Earlier, I spoke with Callsign: Fable, a coworker who has grown to resemble a son in spirit. We discussed what the world might become were electricity to vanish entirely. A strange, wistful conversation. It reminded me of my childhood—of Sputnik magazines, those colorful Russian periodicals that told of technology, art, and the cosmos. I found an archive of them recently, a whole repository of scans. The nostalgia was… grounding. Curiously, ever since that discussion, I have seen the word everywhere—Sputnik, Sprutik, Sprutnik. Even a robotics team we compete against bears the name. I cannot decide if it is coincidence or if the universe is playing games again.

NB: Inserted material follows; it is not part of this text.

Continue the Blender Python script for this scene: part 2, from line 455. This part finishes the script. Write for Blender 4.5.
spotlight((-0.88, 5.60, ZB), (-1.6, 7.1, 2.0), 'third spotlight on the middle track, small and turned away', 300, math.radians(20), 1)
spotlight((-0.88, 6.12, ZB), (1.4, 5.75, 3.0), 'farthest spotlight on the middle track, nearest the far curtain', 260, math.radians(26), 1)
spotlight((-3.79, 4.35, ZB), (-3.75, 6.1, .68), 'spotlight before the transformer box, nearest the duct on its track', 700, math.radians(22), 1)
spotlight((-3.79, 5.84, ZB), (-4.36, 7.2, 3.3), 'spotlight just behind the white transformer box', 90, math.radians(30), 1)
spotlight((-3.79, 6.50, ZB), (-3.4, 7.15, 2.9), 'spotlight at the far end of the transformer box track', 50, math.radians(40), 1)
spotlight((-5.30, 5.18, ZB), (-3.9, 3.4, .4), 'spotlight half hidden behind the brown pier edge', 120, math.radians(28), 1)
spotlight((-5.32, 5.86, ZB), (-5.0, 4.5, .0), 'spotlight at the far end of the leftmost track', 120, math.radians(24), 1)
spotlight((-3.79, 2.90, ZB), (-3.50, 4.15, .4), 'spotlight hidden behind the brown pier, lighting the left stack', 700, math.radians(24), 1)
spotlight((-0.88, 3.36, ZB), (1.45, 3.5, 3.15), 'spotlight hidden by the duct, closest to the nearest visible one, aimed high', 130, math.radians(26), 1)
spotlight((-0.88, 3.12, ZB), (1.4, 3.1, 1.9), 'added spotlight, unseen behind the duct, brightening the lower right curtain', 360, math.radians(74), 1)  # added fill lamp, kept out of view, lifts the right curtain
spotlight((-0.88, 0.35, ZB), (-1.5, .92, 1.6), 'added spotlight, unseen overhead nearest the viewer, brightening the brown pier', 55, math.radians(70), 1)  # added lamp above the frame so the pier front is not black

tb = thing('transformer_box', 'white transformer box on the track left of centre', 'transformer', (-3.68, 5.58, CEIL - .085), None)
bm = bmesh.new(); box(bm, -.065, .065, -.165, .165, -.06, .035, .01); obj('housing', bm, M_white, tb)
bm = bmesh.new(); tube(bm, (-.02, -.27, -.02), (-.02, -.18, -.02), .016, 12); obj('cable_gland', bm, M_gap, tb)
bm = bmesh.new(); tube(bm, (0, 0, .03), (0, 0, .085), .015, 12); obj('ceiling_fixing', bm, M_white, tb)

On the subject of self-regulation, I experienced a small triumph today. While reading on the bus, something chaotic occurred outside, and my instinct was to rush, to devour the words before the moment was lost. Yet I caught myself. I told my mind—simply, quietly—“Calm down.” It worked. I am learning to live with less urgency, which is progress, even if part of me misses the thrill of panic.
I’ve been wanting to write something for my own amusement again. My problem lies in pacing—if nothing monumental happens within the first two chapters (and I do love a prologue), I lose all interest. Still, a new idea has taken shape around a character of mine named Larkspur—innocent in appearance, cruel in design. Perhaps I shall indulge it soon.
In lighter matters: for Halloween (yes, I do still observe such things), I intend to costume myself as Doctor Mors, one of my own creations. The attire is delightfully macabre.
In my robotics club today, Callsign: Delgado helped me fasten the final components of our machine. It is now complete, or near enough that we can begin the delicate process of refinement. Progress is always a quiet pleasure.
Socially, too, things have shifted. On Wednesday, 10/15, I joined Callsign: Wonder and Callsign: Vale in a game called Phasmophobia. Despite not understanding half of what was happening, I found the experience… unexpectedly enjoyable. There are plans to play again with Callsign: Vale, Callsign: Wonder, Callsign: Discovery, and myself at precisely 7:30. I look forward to it.
Reading: The Seventh Decimate
Listening: Wave to Earth
Mood: Peaceful
Occupation: Maintaining this domain, or at least pretending to.